Dataset rows
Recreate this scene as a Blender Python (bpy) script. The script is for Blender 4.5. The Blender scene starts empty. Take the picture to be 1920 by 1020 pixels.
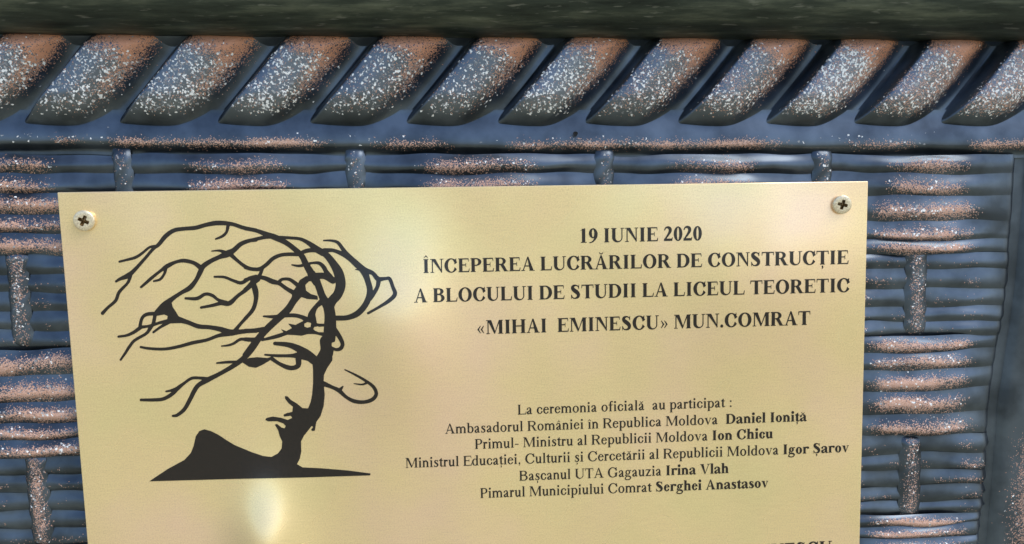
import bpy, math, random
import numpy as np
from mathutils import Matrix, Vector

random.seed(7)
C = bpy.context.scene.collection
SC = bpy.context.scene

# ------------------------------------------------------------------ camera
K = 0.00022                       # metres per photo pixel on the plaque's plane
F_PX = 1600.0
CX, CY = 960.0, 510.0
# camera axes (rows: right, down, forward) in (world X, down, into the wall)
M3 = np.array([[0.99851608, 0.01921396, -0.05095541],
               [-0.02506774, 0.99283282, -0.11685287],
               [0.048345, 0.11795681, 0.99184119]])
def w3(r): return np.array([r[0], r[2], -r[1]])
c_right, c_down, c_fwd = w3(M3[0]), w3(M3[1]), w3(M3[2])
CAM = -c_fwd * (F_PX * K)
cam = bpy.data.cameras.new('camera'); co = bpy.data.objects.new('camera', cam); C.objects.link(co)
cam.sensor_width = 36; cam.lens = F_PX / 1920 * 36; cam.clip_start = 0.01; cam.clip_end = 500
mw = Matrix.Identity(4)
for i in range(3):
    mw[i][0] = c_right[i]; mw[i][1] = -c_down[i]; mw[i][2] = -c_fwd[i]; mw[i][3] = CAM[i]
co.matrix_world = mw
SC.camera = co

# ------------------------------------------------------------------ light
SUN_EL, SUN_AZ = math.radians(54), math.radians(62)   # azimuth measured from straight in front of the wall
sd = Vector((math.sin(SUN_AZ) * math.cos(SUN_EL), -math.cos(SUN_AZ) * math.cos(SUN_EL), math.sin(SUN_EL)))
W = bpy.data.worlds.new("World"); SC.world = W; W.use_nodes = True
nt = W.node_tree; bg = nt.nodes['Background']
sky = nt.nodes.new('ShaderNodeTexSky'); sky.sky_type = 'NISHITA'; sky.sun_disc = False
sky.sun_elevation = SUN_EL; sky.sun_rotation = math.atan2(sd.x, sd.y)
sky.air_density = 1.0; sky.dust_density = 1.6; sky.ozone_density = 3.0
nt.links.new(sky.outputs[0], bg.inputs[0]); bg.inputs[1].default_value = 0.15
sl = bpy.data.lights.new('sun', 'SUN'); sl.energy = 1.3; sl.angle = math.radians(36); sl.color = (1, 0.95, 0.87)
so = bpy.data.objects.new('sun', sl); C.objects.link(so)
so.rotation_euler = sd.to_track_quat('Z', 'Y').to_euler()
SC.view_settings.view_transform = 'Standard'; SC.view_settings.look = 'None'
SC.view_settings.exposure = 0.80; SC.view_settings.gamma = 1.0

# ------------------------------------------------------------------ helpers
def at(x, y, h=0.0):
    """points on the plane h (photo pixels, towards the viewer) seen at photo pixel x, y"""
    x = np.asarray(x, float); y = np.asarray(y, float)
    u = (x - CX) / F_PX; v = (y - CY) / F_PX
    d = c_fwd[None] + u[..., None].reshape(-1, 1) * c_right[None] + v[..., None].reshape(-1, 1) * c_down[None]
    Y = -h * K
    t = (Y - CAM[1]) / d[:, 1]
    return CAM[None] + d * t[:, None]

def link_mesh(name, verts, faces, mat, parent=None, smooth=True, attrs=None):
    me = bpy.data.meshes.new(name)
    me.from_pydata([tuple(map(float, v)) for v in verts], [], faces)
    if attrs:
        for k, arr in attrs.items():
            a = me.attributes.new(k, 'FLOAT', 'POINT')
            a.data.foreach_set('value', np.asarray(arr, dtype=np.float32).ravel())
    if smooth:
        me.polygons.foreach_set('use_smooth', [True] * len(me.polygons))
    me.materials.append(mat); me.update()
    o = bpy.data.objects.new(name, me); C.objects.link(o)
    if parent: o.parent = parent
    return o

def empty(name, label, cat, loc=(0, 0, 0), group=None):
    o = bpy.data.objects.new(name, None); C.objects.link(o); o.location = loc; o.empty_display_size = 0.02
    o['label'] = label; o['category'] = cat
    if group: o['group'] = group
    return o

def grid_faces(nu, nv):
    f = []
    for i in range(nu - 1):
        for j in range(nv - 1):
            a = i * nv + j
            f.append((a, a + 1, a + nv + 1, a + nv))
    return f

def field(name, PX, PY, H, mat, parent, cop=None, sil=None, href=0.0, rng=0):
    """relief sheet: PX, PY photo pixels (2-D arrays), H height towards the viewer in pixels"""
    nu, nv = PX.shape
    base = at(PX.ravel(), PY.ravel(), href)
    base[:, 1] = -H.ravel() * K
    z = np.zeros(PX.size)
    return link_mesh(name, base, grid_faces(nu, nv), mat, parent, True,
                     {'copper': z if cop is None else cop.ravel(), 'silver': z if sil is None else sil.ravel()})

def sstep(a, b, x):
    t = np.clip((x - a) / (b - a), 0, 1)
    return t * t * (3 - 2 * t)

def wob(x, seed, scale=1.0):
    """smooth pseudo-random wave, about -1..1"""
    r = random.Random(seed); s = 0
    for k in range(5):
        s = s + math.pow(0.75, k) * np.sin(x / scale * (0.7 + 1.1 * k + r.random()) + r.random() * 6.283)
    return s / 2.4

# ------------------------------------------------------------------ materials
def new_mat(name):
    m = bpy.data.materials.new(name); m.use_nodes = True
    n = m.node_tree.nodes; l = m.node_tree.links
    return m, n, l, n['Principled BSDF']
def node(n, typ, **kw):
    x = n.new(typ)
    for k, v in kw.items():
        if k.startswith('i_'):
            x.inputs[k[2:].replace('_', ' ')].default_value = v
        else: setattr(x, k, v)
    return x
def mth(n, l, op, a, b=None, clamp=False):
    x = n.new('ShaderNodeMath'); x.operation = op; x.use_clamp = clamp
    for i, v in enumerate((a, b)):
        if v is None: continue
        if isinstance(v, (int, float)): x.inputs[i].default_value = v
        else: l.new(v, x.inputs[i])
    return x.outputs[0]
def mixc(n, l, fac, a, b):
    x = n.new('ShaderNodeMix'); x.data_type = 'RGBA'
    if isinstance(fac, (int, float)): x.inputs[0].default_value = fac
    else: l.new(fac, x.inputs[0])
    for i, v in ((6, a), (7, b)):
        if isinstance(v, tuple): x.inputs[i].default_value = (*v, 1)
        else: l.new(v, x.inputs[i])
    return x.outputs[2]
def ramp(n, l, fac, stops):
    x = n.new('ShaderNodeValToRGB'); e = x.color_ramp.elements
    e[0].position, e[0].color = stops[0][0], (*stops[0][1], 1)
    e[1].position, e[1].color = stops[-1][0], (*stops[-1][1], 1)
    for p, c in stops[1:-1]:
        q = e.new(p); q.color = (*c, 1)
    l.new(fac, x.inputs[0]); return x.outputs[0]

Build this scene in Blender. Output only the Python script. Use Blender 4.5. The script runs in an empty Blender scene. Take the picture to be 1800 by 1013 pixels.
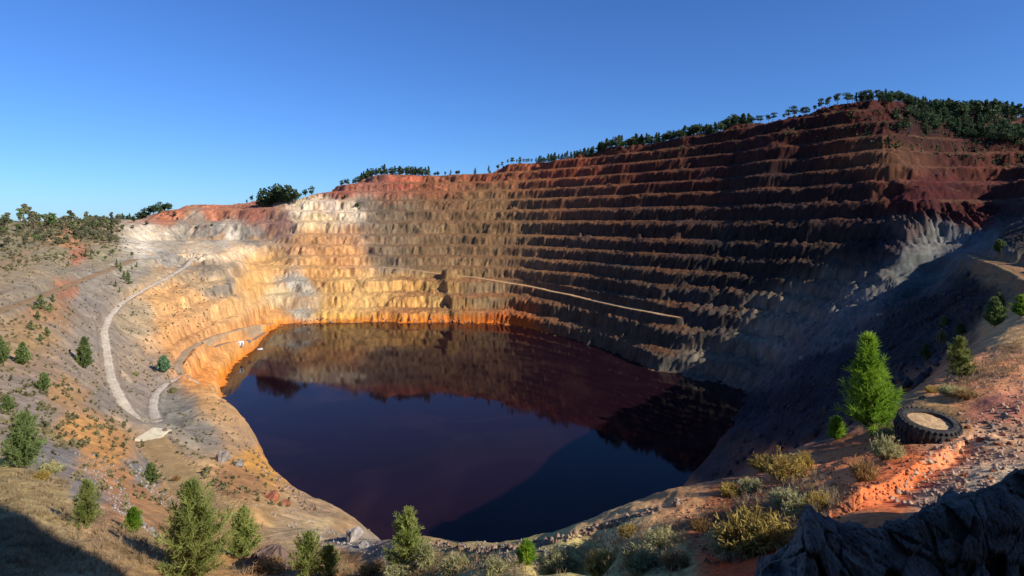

## [WHAT NEEDS TO BE DONE]
Transcribe the whole listing exactly. Pictures are excluded.

## [SOLUTION FOR THIS PROBLEM]
Recreate this scene as a Blender Python (bpy) script. The script is for Blender 4.5. The Blender scene starts empty. Take the picture to be 1920 by 1020 pixels.
import bpy, math, random
import numpy as np
from mathutils import Matrix, Vector

random.seed(7)
C = bpy.context.scene.collection
SC = bpy.context.scene

# ------------------------------------------------------------------ camera
K = 0.00022                       # metres per photo pixel on the plaque's plane
F_PX = 1600.0
CX, CY = 960.0, 510.0
# camera axes (rows: right, down, forward) in (world X, down, into the wall)
M3 = np.array([[0.99851608, 0.01921396, -0.05095541],
               [-0.02506774, 0.99283282, -0.11685287],
               [0.048345, 0.11795681, 0.99184119]])
def w3(r): return np.array([r[0], r[2], -r[1]])
c_right, c_down, c_fwd = w3(M3[0]), w3(M3[1]), w3(M3[2])
CAM = -c_fwd * (F_PX * K)
cam = bpy.data.cameras.new('camera'); co = bpy.data.objects.new('camera', cam); C.objects.link(co)
cam.sensor_width = 36; cam.lens = F_PX / 1920 * 36; cam.clip_start = 0.01; cam.clip_end = 500
mw = Matrix.Identity(4)
for i in range(3):
    mw[i][0] = c_right[i]; mw[i][1] = -c_down[i]; mw[i][2] = -c_fwd[i]; mw[i][3] = CAM[i]
co.matrix_world = mw
SC.camera = co

# ------------------------------------------------------------------ light
SUN_EL, SUN_AZ = math.radians(54), math.radians(62)   # azimuth measured from straight in front of the wall
sd = Vector((math.sin(SUN_AZ) * math.cos(SUN_EL), -math.cos(SUN_AZ) * math.cos(SUN_EL), math.sin(SUN_EL)))
W = bpy.data.worlds.new("World"); SC.world = W; W.use_nodes = True
nt = W.node_tree; bg = nt.nodes['Background']
sky = nt.nodes.new('ShaderNodeTexSky'); sky.sky_type = 'NISHITA'; sky.sun_disc = False
sky.sun_elevation = SUN_EL; sky.sun_rotation = math.atan2(sd.x, sd.y)
sky.air_density = 1.0; sky.dust_density = 1.6; sky.ozone_density = 3.0
nt.links.new(sky.outputs[0], bg.inputs[0]); bg.inputs[1].default_value = 0.15
sl = bpy.data.lights.new('sun', 'SUN'); sl.energy = 1.3; sl.angle = math.radians(36); sl.color = (1, 0.95, 0.87)
so = bpy.data.objects.new('sun', sl); C.objects.link(so)
so.rotation_euler = sd.to_track_quat('Z', 'Y').to_euler()
SC.view_settings.view_transform = 'Standard'; SC.view_settings.look = 'None'
SC.view_settings.exposure = 0.80; SC.view_settings.gamma = 1.0

# ------------------------------------------------------------------ helpers
def at(x, y, h=0.0):
    """points on the plane h (photo pixels, towards the viewer) seen at photo pixel x, y"""
    x = np.asarray(x, float); y = np.asarray(y, float)
    u = (x - CX) / F_PX; v = (y - CY) / F_PX
    d = c_fwd[None] + u[..., None].reshape(-1, 1) * c_right[None] + v[..., None].reshape(-1, 1) * c_down[None]
    Y = -h * K
    t = (Y - CAM[1]) / d[:, 1]
    return CAM[None] + d * t[:, None]

def link_mesh(name, verts, faces, mat, parent=None, smooth=True, attrs=None):
    me = bpy.data.meshes.new(name)
    me.from_pydata([tuple(map(float, v)) for v in verts], [], faces)
    if attrs:
        for k, arr in attrs.items():
            a = me.attributes.new(k, 'FLOAT', 'POINT')
            a.data.foreach_set('value', np.asarray(arr, dtype=np.float32).ravel())
    if smooth:
        me.polygons.foreach_set('use_smooth', [True] * len(me.polygons))
    me.materials.append(mat); me.update()
    o = bpy.data.objects.new(name, me); C.objects.link(o)
    if parent: o.parent = parent
    return o

def empty(name, label, cat, loc=(0, 0, 0), group=None):
    o = bpy.data.objects.new(name, None); C.objects.link(o); o.location = loc; o.empty_display_size = 0.02
    o['label'] = label; o['category'] = cat
    if group: o['group'] = group
    return o

def grid_faces(nu, nv):
    f = []
    for i in range(nu - 1):
        for j in range(nv - 1):
            a = i * nv + j
            f.append((a, a + 1, a + nv + 1, a + nv))
    return f

def field(name, PX, PY, H, mat, parent, cop=None, sil=None, href=0.0, rng=0):
    """relief sheet: PX, PY photo pixels (2-D arrays), H height towards the viewer in pixels"""
    nu, nv = PX.shape
    base = at(PX.ravel(), PY.ravel(), href)
    base[:, 1] = -H.ravel() * K
    z = np.zeros(PX.size)
    return link_mesh(name, base, grid_faces(nu, nv), mat, parent, True,
                     {'copper': z if cop is None else cop.ravel(), 'silver': z if sil is None else sil.ravel()})

def sstep(a, b, x):
    t = np.clip((x - a) / (b - a), 0, 1)
    return t * t * (3 - 2 * t)

def wob(x, seed, scale=1.0):
    """smooth pseudo-random wave, about -1..1"""
    r = random.Random(seed); s = 0
    for k in range(5):
        s = s + math.pow(0.75, k) * np.sin(x / scale * (0.7 + 1.1 * k + r.random()) + r.random() * 6.283)
    return s / 2.4

# ------------------------------------------------------------------ materials
def new_mat(name):
    m = bpy.data.materials.new(name); m.use_nodes = True
    n = m.node_tree.nodes; l = m.node_tree.links
    return m, n, l, n['Principled BSDF']
def node(n, typ, **kw):
    x = n.new(typ)
    for k, v in kw.items():
        if k.startswith('i_'):
            x.inputs[k[2:].replace('_', ' ')].default_value = v
        else: setattr(x, k, v)
    return x
def mth(n, l, op, a, b=None, clamp=False):
    x = n.new('ShaderNodeMath'); x.operation = op; x.use_clamp = clamp
    for i, v in enumerate((a, b)):
        if v is None: continue
        if isinstance(v, (int, float)): x.inputs[i].default_value = v
        else: l.new(v, x.inputs[i])
    return x.outputs[0]
def mixc(n, l, fac, a, b):
    x = n.new('ShaderNodeMix'); x.data_type = 'RGBA'
    if isinstance(fac, (int, float)): x.inputs[0].default_value = fac
    else: l.new(fac, x.inputs[0])
    for i, v in ((6, a), (7, b)):
        if isinstance(v, tuple): x.inputs[i].default_value = (*v, 1)
        else: l.new(v, x.inputs[i])
    return x.outputs[2]
def ramp(n, l, fac, stops):
    x = n.new('ShaderNodeValToRGB'); e = x.color_ramp.elements
    e[0].position, e[0].color = stops[0][0], (*stops[0][1], 1)
    e[1].position, e[1].color = stops[-1][0], (*stops[-1][1], 1)
    for p, c in stops[1:-1]:
        q = e.new(p); q.color = (*c, 1)
    l.new(fac, x.inputs[0]); return x.outputs[0]

Build this scene in Blender. Output only the Python script. Use Blender 4.5. The script runs in an empty Blender scene. Take the picture to be 1800 by 1013 pixels.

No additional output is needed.